Context: Most people with difficult childhood memories around Christmas, I’ve noticed, tend to go in one of two extreme directions. They ignore Christmas to the fullest extent they can get away with, or they embrace it wholeheartedly, creating enough of their own rituals, traditions, experiences, etc., to displace the childhood ones as much as they possibly can. Given that Christmas is inescapable in the United States, I have long ago chosen the latter course, which presents interesting ambiguity.
Circles Neither Begin Nor End
I absolutely love a four-novel series by Ellen Emerson White. The four titles are The President’s Daughter, White House Autumn, Long Live the Queen, and Long May She Reign. They tell the story of a female senator from Massachusetts who becomes the first woman President, through the eyes of her eldest child and only daughter, Meghan. President Kathryn Powers has a husband, devoted father and First Gentleman Russell. Her younger children, sons, are a handsome teenage boy who becomes a heartthrob and a younger boy who is regarded as an adorable “walking vote machine.” Meghan alone among her children experiences sudden fame as difficult and stressful. The media comment on her clothing, follow her boyfriend, and otherwise make her life hell.

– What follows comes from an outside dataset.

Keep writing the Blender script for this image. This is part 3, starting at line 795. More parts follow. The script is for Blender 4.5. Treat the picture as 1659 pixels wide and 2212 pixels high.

In one of the books, Meghan is kidnapped by terrorists to pressure her mother into making concessions to their demands. The President does the right thing—the thing a President should do or they damn well aren’t strong enough to hold the office—and refuses to negotiate. Meghan eventually escapes her captors and is equally furious at, and proud of, her mother.
In the fourth and final (so far) novel, Meghan, now away at college, experiences a near-miss security incident. Her parents, after being briefed by the Secret Service, are panicked. The President in particular tries to talk her into coming home early. This passage has remained in my mind for several years now (screenshot from the iBooks app):
“Not letting them run our lives is another way of letting them run our lives.”
I think about this a lot.
My Christmases, as an adult, couldn’t possibly look more different from how Christmas looked when I was a kid.
Does my going to such a polar opposite mean that my parents are still running my life?